О, какой сон охватил города и веси Ханаана! Словно хотели переспать развивающийся и глухо сотрясающий землю Исход.
Кратер уже дымился, но лица людей были сожжены… сном.
Народ, идущий из Египта, пустыни — народ низин, взгляда и привычек низин, — видит надвигающуюся с севера, нависающую громаду гор, толпище высот, престолы неба.
Нам снились в страшных снах ждущие нас высоты Ханаана.
Бесконечное переживание пространства — обостренное чувство страха, беззащитности, одиночества. А впереди — испытание горами, страной обетованной, как бы повисшей в небе. Как горы Моава в неверных лучах синайского солнца, подобные облакам: то растворяются, то сгущаются.
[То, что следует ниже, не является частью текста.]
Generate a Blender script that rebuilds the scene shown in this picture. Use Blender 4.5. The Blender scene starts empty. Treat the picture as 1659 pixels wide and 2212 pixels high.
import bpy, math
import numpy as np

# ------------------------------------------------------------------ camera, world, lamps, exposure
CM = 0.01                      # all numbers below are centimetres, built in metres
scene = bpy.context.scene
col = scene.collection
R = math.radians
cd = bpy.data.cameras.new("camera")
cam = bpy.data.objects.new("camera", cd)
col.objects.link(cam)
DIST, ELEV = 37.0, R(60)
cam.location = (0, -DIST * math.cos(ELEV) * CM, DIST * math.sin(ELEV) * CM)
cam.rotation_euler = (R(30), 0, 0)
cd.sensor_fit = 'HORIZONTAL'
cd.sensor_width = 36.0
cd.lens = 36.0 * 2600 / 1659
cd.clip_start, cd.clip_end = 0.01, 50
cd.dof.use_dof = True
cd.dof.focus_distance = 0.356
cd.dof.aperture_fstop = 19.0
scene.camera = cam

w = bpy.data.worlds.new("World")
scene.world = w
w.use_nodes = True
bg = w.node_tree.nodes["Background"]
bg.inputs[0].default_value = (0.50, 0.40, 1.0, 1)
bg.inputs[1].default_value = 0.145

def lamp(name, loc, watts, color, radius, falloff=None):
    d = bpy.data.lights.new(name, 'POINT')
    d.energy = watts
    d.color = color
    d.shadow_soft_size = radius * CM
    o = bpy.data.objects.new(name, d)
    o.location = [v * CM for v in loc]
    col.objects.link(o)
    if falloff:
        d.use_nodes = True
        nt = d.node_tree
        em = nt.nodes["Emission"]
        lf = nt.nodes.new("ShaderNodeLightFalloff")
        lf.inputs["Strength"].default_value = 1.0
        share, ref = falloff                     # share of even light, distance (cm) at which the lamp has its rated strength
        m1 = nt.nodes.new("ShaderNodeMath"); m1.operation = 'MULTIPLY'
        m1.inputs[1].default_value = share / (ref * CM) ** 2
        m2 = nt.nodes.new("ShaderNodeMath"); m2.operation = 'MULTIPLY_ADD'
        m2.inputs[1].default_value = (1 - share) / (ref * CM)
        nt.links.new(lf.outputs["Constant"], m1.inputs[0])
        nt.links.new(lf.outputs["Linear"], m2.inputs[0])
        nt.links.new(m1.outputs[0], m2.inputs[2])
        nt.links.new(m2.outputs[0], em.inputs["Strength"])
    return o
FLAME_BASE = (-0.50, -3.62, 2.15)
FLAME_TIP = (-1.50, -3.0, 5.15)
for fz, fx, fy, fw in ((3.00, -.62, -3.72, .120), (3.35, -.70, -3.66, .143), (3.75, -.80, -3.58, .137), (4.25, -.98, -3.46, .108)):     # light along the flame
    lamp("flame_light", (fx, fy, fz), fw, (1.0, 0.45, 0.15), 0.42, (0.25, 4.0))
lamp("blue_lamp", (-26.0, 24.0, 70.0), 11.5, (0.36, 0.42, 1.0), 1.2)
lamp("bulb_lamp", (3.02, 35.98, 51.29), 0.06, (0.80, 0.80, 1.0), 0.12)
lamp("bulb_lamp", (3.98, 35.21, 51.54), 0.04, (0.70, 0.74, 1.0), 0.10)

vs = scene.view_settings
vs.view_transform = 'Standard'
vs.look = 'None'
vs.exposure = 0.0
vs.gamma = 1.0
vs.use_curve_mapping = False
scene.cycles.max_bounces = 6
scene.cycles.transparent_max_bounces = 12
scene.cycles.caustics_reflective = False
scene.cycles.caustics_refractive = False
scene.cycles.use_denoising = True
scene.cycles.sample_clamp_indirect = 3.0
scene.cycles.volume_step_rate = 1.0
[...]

Недаром Моисей повел народ через горы Моава: чтобы перед спуском к Иордану народ, как и он с горы Нево, последний раз в его жизни, увидел страну обетованную сверху, с высот, а не из низин.
Хоть мы создания рук Его, Он абсолютно не знал нас, как впервые родившая мать беспомощно смотрит на неизвестно откуда возникшее существо, не зная, что с ним делать, впадая то в ярость, то в бессилие. А ведь по Своему образу и подобию творил!